Cuando vemos la comunidad desde la perspectiva del amor, entonces se nos convierte en una epifanía visible de la presencia invisible, pero real, del Señor en nuestros hermanos. Queremos amar porque cada uno de nosotros nos sabemos profundamente amados por Jesús. Dios quiere ser amado en el tú concreto de nuestros hermanos, sobre todo, de aquellos con los que vivimos, aunque nos cueste reconocerlo en sus rostros y en sus actitudes. En este ejercicio de ver en el hermano la presencia de Dios, aprendemos a aceptarle en su pobreza radical, soportando con gran paciencia sus debilidades, tanto físicas como morales, para llegar a sentirlas como propias. Porque Dios también se las ha apropiado y se ha hecho debilidad en nosotros. Si conseguimos vivir en esta dinámica, comprenderemos que el amor es como un fuego que devora, una llamarada divina, como dice el Cantar de los Cantares. Entonces sí que seremos una comunidad que vive en la alegría pascual, un testimonio vivo del triunfo de la vida sobre la muerte. Una comunidad en la que sabremos curar nuestras heridas y las de los demás, porque Jesús en la Cruz cargó con nuestra debilidad y sus heridas nos han curado. Éste es nuestro deseo y el mismo deseo de Dios: que vivamos con el corazón dilatado, con un amor ferventísimo. Así, pasaremos de la muerte a la vida, porque amamos a los hermanos.
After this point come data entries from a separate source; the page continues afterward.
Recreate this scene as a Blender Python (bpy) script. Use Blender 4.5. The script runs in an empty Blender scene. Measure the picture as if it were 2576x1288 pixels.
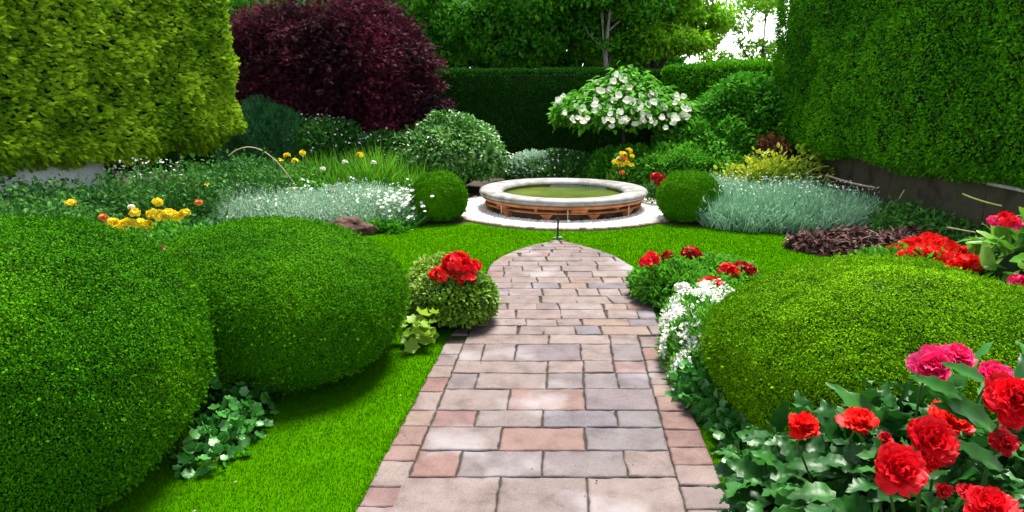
import bpy, math
import numpy as np
from math import radians, sin, cos, pi, tan, atan
sc = bpy.context.scene
col = sc.collection
rng = np.random.default_rng(7)

# ------------------------------------------------------------------ camera, sky, sun, exposure
H = 1.6; PITCH = radians(13.3); F = 1800.0 / 2576.0
cam = bpy.data.objects.new('camera', bpy.data.cameras.new('camera')); col.objects.link(cam)
cam.location = (0, 0, H); cam.rotation_euler = (radians(90) - PITCH, 0, 0)
cam.data.sensor_width = 36; cam.data.lens = 36 * F; cam.data.clip_start = .05; cam.data.clip_end = 2000
sc.camera = cam
SUN_DIR = np.array([.15, .36, .92]); SUN_DIR /= np.linalg.norm(SUN_DIR)
w = bpy.data.worlds.new('World'); sc.world = w; w.use_nodes = True
nt = w.node_tree; bg = nt.nodes['Background']
sky = nt.nodes.new('ShaderNodeTexSky'); sky.sky_type = 'NISHITA'; sky.sun_disc = False
sky.sun_elevation = math.asin(SUN_DIR[2]); sky.sun_rotation = math.atan2(SUN_DIR[0], SUN_DIR[1])
sky.dust_density = 2.0; sky.air_density = 1.0; sky.ozone_density = .6
hs = nt.nodes.new('ShaderNodeHueSaturation'); hs.inputs['Saturation'].default_value = .4      # thin white overcast
nt.links.new(sky.outputs[0], hs.inputs['Color']); nt.links.new(hs.outputs[0], bg.inputs[0]); bg.inputs[1].default_value = .11
tcw = nt.nodes.new('ShaderNodeTexCoord'); sxyz = nt.nodes.new('ShaderNodeSeparateXYZ'); mr = nt.nodes.new('ShaderNodeMapRange')   # bright haze low over the horizon
nt.links.new(tcw.outputs['Generated'], sxyz.inputs[0]); nt.links.new(sxyz.outputs[2], mr.inputs[0]); nt.links.new(mr.outputs[0], hs.inputs['Value'])
mr.inputs[1].default_value = .12; mr.inputs[2].default_value = .45; mr.inputs[3].default_value = 3.0; mr.inputs[4].default_value = 1.0
sl = bpy.data.lights.new('sun', 'SUN'); sl.energy = 4.9; sl.angle = radians(22); sl.color = (1, .96, .88)
so = bpy.data.objects.new('sun', sl); col.objects.link(so)
import mathutils
so.rotation_euler = mathutils.Vector(SUN_DIR).to_track_quat('Z', 'Y').to_euler()
sc.view_settings.view_transform = 'Standard'; sc.view_settings.look = 'None'
sc.view_settings.exposure = 1.15; sc.view_settings.gamma = 1
sc.cycles.max_bounces = 6; sc.cycles.diffuse_bounces = 3; sc.cycles.transmission_bounces = 4

# ------------------------------------------------------------------ survey helpers (photo width 2576)
def ray(px, py):
    u = (px - 1288) / 1800; v = (644 - py) / 1800
    return np.array([u, cos(PITCH) + v * sin(PITCH), -sin(PITCH) + v * cos(PITCH)])
def G(px, py, z=0.0):
    d = ray(px, py); t = (z - H) / d[2]; return np.array([d[0] * t, d[1] * t, z])
def Y(px, py, y):
    d = ray(px, py); t = y / d[1]; return np.array([d[0] * t, y, H + d[2] * t])
def D(px, py, dep):
    d = ray(px, py); return np.array([d[0] * dep, d[1] * dep, H + d[2] * dep])

# ------------------------------------------------------------------ numpy noise
def _hash(i, j, k):
    h = (i * 374761393 + j * 668265263 + k * 2147483647 + 12345) & 0xffffffff
    h = ((h ^ (h >> 13)) * 1274126177) & 0xffffffff
    return ((h ^ (h >> 16)) & 0xffff) / 65535.0
def noise(P, f=1.0, off=0.0):
    Q = P * f + 100.0 + off; I = np.floor(Q).astype(np.int64); T = Q - I; T = T * T * (3 - 2 * T); r = 0
    for a in (0, 1):
        for b in (0, 1):
            for c in (0, 1):
                wgt = (T[:, 0] if a else 1 - T[:, 0]) * (T[:, 1] if b else 1 - T[:, 1]) * (T[:, 2] if c else 1 - T[:, 2])
                r = r + wgt * _hash(I[:, 0] + a, I[:, 1] + b, I[:, 2] + c)
    return r * 2 - 1
def nrm(A): return A / (np.linalg.norm(A, axis=-1, keepdims=True) + 1e-9)
def rnd(n): return nrm(rng.normal(size=(n, 3)))

# ------------------------------------------------------------------ mesh builder
class MB:
    def __init__(s): s.v = []; s.f = []; s.n = 0
    def add(s, V, Fc, val=None, mi=0, smooth=False):
        V = np.asarray(V, float).reshape(-1, 3); Fc = np.asarray(Fc, np.int64)
        if len(Fc) == 0: return s
        if val is None: val = np.full(len(Fc), .5)
        elif np.isscalar(val): val = np.full(len(Fc), float(val))
        s.v.append(V); s.f.append((Fc + s.n, np.asarray(val, float), mi, smooth)); s.n += len(V); return s
    def build(s, name, mats, parent=None, origin=None):
        me = bpy.data.meshes.new(name); V = np.concatenate(s.v)
        if origin is not None: V = V - np.asarray(origin)
        me.vertices.add(len(V)); me.vertices.foreach_set('co', V.astype(np.float32).ravel())
        loops = np.concatenate([f.ravel() for f, _, _, _ in s.f])
        tot = np.concatenate([np.full(len(f), f.shape[1]) for f, _, _, _ in s.f])
        st = np.concatenate([[0], np.cumsum(tot)[:-1]])
        me.loops.add(len(loops)); me.loops.foreach_set('vertex_index', loops.astype(np.int32))
        me.polygons.add(len(tot)); me.polygons.foreach_set('loop_start', st.astype(np.int32))
        mi = np.concatenate([np.full(len(f), m) for f, _, m, _ in s.f]).astype(np.int32)
        me.polygons.foreach_set('material_index', mi)
        sm = np.concatenate([np.full(len(f), q) for f, _, _, q in s.f]).astype(bool)
        me.polygons.foreach_set('use_smooth', sm)
        me.update(calc_edges=True)
        at = me.attributes.new('v', 'FLOAT', 'FACE')
        at.data.foreach_set('value', np.concatenate([v for _, v, _, _ in s.f]).astype(np.float32))
        for m in (mats if isinstance(mats, (list, tuple)) else [mats]): me.materials.append(m)
        o = bpy.data.objects.new(name, me); col.objects.link(o)
        if origin is not None: o.location = origin
        if parent is not None:
            o.parent = parent
            q = parent; pw = np.zeros(3)
            while q is not None: pw = pw + np.array(q.location); q = q.parent
            o.location = (np.zeros(3) if origin is None else np.asarray(origin)) - pw      # vertices are in world space
        return o
def tag(o, label=None, cat=None, group=None, kind=None):
    if label: o['label'] = label
    if cat: o['category'] = cat
    if group: o['group'] = group
    if kind: o['kind'] = kind
    return o
def empty(name, loc, label, cat, group=None):
    o = bpy.data.objects.new(name, None); col.objects.link(o); o.location = tuple(float(q) for q in loc); o.empty_display_size = .1
    return tag(o, label, cat, group)

def scatter(mb, T, P, A, N, S, val=None, mi=0, smooth=False):
    """copies of a template (verts, faces) at points P, long axis A, face normal N, scale S (n,) or (n,3)"""
    TV, TF = T; P = np.asarray(P); n = len(P)
    if n == 0: return
    A = nrm(A); B = nrm(np.cross(A, N)); N = np.cross(B, A)
    S = np.asarray(S, float)
    if S.ndim == 0: S = np.full(n, float(S))
    if S.ndim == 1: S = np.repeat(S[:, None], 3, 1)
    L = TV[None] * S[:, None, :]
    V = P[:, None] + L[..., 0:1] * B[:, None] + L[..., 1:2] * A[:, None] + L[..., 2:3] * N[:, None]
    k = len(TV); val = rng.random(n) if val is None else val
    for q in sorted({len(f) for f in TF}):
        Fq = np.array([f for f in TF if len(f) == q])
        FF = (Fq[None] + (np.arange(n) * k)[:, None, None]).reshape(-1, q)
        vv = np.repeat(val, len(Fq))
        if q == min({len(f) for f in TF}): mb.add(V.reshape(-1, 3), FF, vv, mi, smooth); base = mb.n - n * k
        else: mb.f.append((FF + base, vv, mi, smooth))

# ------------------------------------------------------------------ leaf and petal templates (x width, y length, z normal)
def T_diamond(wd=.5, fold=.12):
    return np.array([[0, 0, 0], [wd / 2, .45, fold], [0, 1, 0], [-wd / 2, .45, fold]]), [(0, 1, 2, 3)]
def T_oval(wd=.5, fold=.08, droop=.12):
    V = [[0, 0, 0], [0, .38, 0], [0, .74, -droop * .5], [0, 1, -droop], [wd * .42, .2, fold], [wd * .5, .5, fold], [wd * .3, .82, fold - droop * .6],
         [-wd * .42, .2, fold], [-wd * .5, .5, fold], [-wd * .3, .82, fold - droop * .6]]
    return np.array(V), [(0, 4, 5, 1), (1, 5, 6, 2), (0, 1, 8, 7), (1, 2, 9, 8), (2, 6, 3), (2, 3, 9)]
def T_blade(seg=3, wd=.06, bend=.35):
    V = []; Fc = []
    for i in range(seg + 1):
        t = i / seg; ww = wd * (1 - t ** 1.6) * .5 + wd * .04
        V += [[-ww, t * (1 - bend * .3 * t), bend * t * t], [ww, t * (1 - bend * .3 * t), bend * t * t]]
    for i in range(seg): Fc.append((2 * i, 2 * i + 1, 2 * i + 3, 2 * i + 2))
    return np.array(V), Fc
def T_spray(k=4, wd=.16, ang=.7):
    """flattened conifer spray: a rachis with side fingers"""
    V = []; Fc = []
    def lf(x, y, dx, dy, L):
        b = len(V); nx, ny = -dy, dx
        V.extend([[x, y, 0], [x + dx * L * .5 + nx * wd * .5, y + dy * L * .5 + ny * wd * .5, .02 + .05 * L], [x + dx * L, y + dy * L, -.1 * L],
                  [x + dx * L * .5 - nx * wd * .5, y + dy * L * .5 - ny * wd * .5, .02]])
        Fc.append((b, b + 1, b + 2, b + 3))
    lf(0, 0, 0, 1, 1.0)
    for i in range(k):
        t = .12 + .62 * i / max(1, k - 1); L = .55 * (1 - .55 * t)
        for s in (-1, 1): lf(0, t, s * sin(ang), cos(ang), L)
    return np.array(V), Fc
def T_lobed(lobes=5, depth=.35, cup=.12, serr=0.0, full=2.1):
    """rounded lobed leaf (ivy, geranium, maple) as a fan round the leaf stalk"""
    V = [[0, .42, -cup]]; m = lobes * 4
    for i in range(m + 1):
        a = -full * 1.3 + 2 * full * 1.3 * i / m; a = max(-pi * .93, min(pi * .93, a))
        r = .5 * (1 - depth * .5 * (1 - cos(2 * pi * i / 4 + 0)) * .9) * (1 - .12 * abs(a) / pi)
        if serr and i % 2: r *= 1 - serr
        V.append([r * sin(a), .42 + r * cos(a) * 1.05, cup * (.5 * cos(2 * pi * i / 4))])
    V.append([0, 0.0, 0])
    Fc = [(0, i + 1, i) for i in range(1, m + 1)] + [(0, 1, m + 2), (0, m + 2, m + 1)]
    return np.array(V), Fc
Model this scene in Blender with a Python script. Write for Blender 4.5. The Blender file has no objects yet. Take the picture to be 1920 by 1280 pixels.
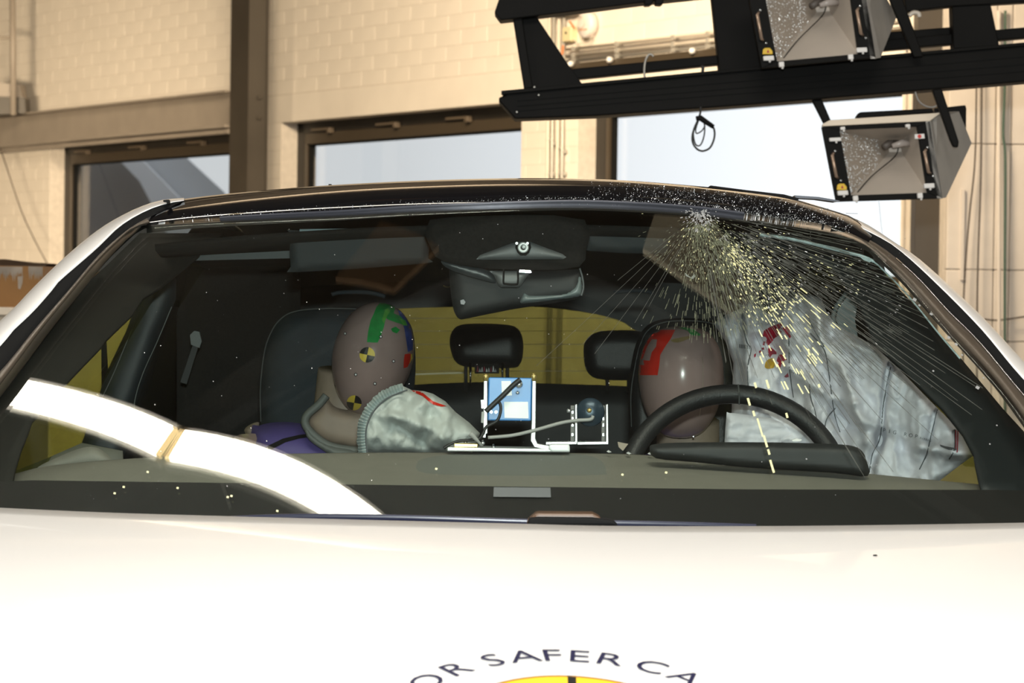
import bpy, math, random
from mathutils import Vector, Matrix, noise
from mathutils.bvhtree import BVHTree
from mathutils.geometry import delaunay_2d_cdt
random.seed(7)
C = bpy.context.scene.collection
V = Vector

# ------------------------------------------------------------------ camera
F = 5400.0
PITCH = math.atan(100 / F); ROLL = math.radians(0.8)
CAM = V((0, 0, 1.45))
_u0 = V((0, math.sin(PITCH), math.cos(PITCH))); _r0 = V((1, 0, 0))
FW = V((0, math.cos(PITCH), -math.sin(PITCH)))
RT = _r0 * math.cos(ROLL) + _u0 * math.sin(ROLL)
UP = _u0 * math.cos(ROLL) - _r0 * math.sin(ROLL)
cd = bpy.data.cameras.new('camera'); cam = bpy.data.objects.new('camera', cd); C.objects.link(cam)
cd.sensor_width = 36; cd.lens = 36 * F / 1920; cd.clip_start = 0.05; cd.clip_end = 300
M = Matrix((RT, UP, -FW)).transposed().to_4x4(); M.translation = CAM
cam.matrix_world = M
cd.dof.use_dof = True; cd.dof.focus_distance = 4.6; cd.dof.aperture_fstop = 14
bpy.context.scene.camera = cam
sc = bpy.context.scene
sc.view_settings.view_transform = 'Standard'; sc.view_settings.look = 'None'
sc.view_settings.gamma = 1; sc.view_settings.use_curve_mapping = False
sc.view_settings.exposure = 0.0
sc.cycles.use_denoising = True
sc.cycles.max_bounces = 8; sc.cycles.transparent_max_bounces = 24
sc.cycles.caustics_reflective = False; sc.cycles.caustics_refractive = False

# ------------------------------------------------------------------ sky
w = bpy.data.worlds.new('sky'); sc.world = w; w.use_nodes = True
nt = w.node_tree; nt.nodes.clear()
wo = nt.nodes.new('ShaderNodeOutputWorld'); bg = nt.nodes.new('ShaderNodeBackground')
tc = nt.nodes.new('ShaderNodeTexCoord'); sx = nt.nodes.new('ShaderNodeSeparateXYZ')
mr = nt.nodes.new('ShaderNodeMapRange'); mr.inputs['From Min'].default_value = -0.04; mr.inputs['From Max'].default_value = 0.10
cr = nt.nodes.new('ShaderNodeValToRGB')
cr.color_ramp.elements[0].color = (0.70, 0.735, 0.76, 1); cr.color_ramp.elements[1].color = (1.15, 1.2, 1.25, 1)
nt.links.new(tc.outputs['Generated'], sx.inputs[0]); nt.links.new(sx.outputs['X'], mr.inputs['Value'])
nt.links.new(mr.outputs[0], cr.inputs[0]); nt.links.new(cr.outputs[0], bg.inputs['Color']); nt.links.new(bg.outputs[0], wo.inputs[0])
bg.inputs['Strength'].default_value = 1.0

# ------------------------------------------------------------------ hall lamps, added fill lights and the flash
def area(name, loc, target, size, sizey, power, col):
    l = bpy.data.lights.new(name, 'AREA'); l.shape = 'RECTANGLE'; l.size = size; l.size_y = sizey; l.energy = power; l.color = col
    o = bpy.data.objects.new(name, l); C.objects.link(o); o.location = loc
    o.rotation_euler = (V(target) - V(loc)).to_track_quat('-Z', 'Y').to_euler()
    return o
WARM = (1.0, 0.79, 0.53)
area('hood_fill_light', (0.3, 1.3, 4.1), (0.1, 2.9, 1.1), 2.2, 1.2, 150, (1.0, 0.93, 0.83))  # unseen area light added overhead to whiten the hood
nw_ = area('hall_light_near_wall', (-0.9, 8.8, 4.1), (-0.9, 15.2, 1.9), 2.0, 1.0, 350, WARM); nw_.data.spread = math.radians(125)
fl_ = area('hall_light_far_wall', (-4.3, 11.0, 1.9), (-3.9, 19.2, 1.25), 1.4, 0.6, 95, WARM); fl_.data.spread = math.radians(62)
area('fill_light_left', (-3.6, 3.2, 2.9), (-0.7, 4.2, 1.35), 1.6, 1.0, 42, (1.0, 0.93, 0.82))  # side fill added to brighten the left white pillar
area('fill_light_right_side', (3.6, 3.2, 2.9), (0.8, 4.2, 1.35), 1.6, 1.0, 34, (1.0, 0.93, 0.82))  # matching fill added for the right white pillar
area('hall_light_right', (3.4, 7.8, 4.2), (3.0, 11.6, 1.8), 1.5, 1.0, 12, (1.0, 0.80, 0.58))
area('camera_flash', (0.02, -0.03, 1.66), (0.1, 5, 1.35), 0.10, 0.06, 150, (0.93, 1.0, 1.0))

# ------------------------------------------------------------------ helpers
def P(px, py, d):
    return CAM + FW * d + RT * (d * (px - 960) / F) - UP * (d * (py - 640) / F)
def proj(p):
    v = V(p) - CAM; d = v.dot(FW)
    return 960 + v.dot(RT) / d * F, 640 - v.dot(UP) / d * F, d
WORG = {}; WV = {}
def tag(o, label=None, cat=None, group=None, kind=None):
    if label: o['label'] = label
    if cat: o['category'] = cat
    if group: o['group'] = group
    if kind: o['kind'] = kind
    return o
def thing(name, loc, label=None, cat=None, group=None, kind=None):
    o = bpy.data.objects.new(name, None); C.objects.link(o); o.location = loc
    o.empty_display_size = 0.1; WORG[o] = V(loc)
    return tag(o, label, cat, group, kind)
def mobj(name, verts, faces, m, parent=None, smooth=False, origin=None):
    verts = [V(v) for v in verts]
    if parent is not None: org = WORG[parent]
    elif origin is not None: org = V(origin)
    else:
        org = V(((min(v.x for v in verts) + max(v.x for v in verts)) / 2, (min(v.y for v in verts) + max(v.y for v in verts)) / 2, min(v.z for v in verts)))
    me = bpy.data.meshes.new(name); me.from_pydata([tuple(v - org) for v in verts], [], faces); me.validate(); me.update()
    for mm in (m if isinstance(m, (list, tuple)) else [m]): me.materials.append(mm)
    if smooth:
        for p in me.polygons: p.use_smooth = True
    o = bpy.data.objects.new(name, me); C.objects.link(o)
    if parent is not None: o.parent = parent
    else: o.location = org
    WORG[o] = org; WV[o] = (verts, faces)
    return o
def solid(o, t, off=-1):
    s = o.modifiers.new('thickness', 'SOLIDIFY'); s.thickness = t; s.offset = off; s.use_even_offset = False
    return o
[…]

Que María, Regla de los Monjes, que hoy hace 37 años que preside nuestro oratorio, nos enseñe a exclamar cada día, llenos de agradecimiento: Ved qué dulzura qué delicia convivir los hermanos unidos… en la Casa de Dios.
Gracias !!
Guau. Escrito desde lo más profundo. Gracias
Agradecido
Me conmueve leer este texto. Abrirse con toda la franqueza y humildad. Gracias!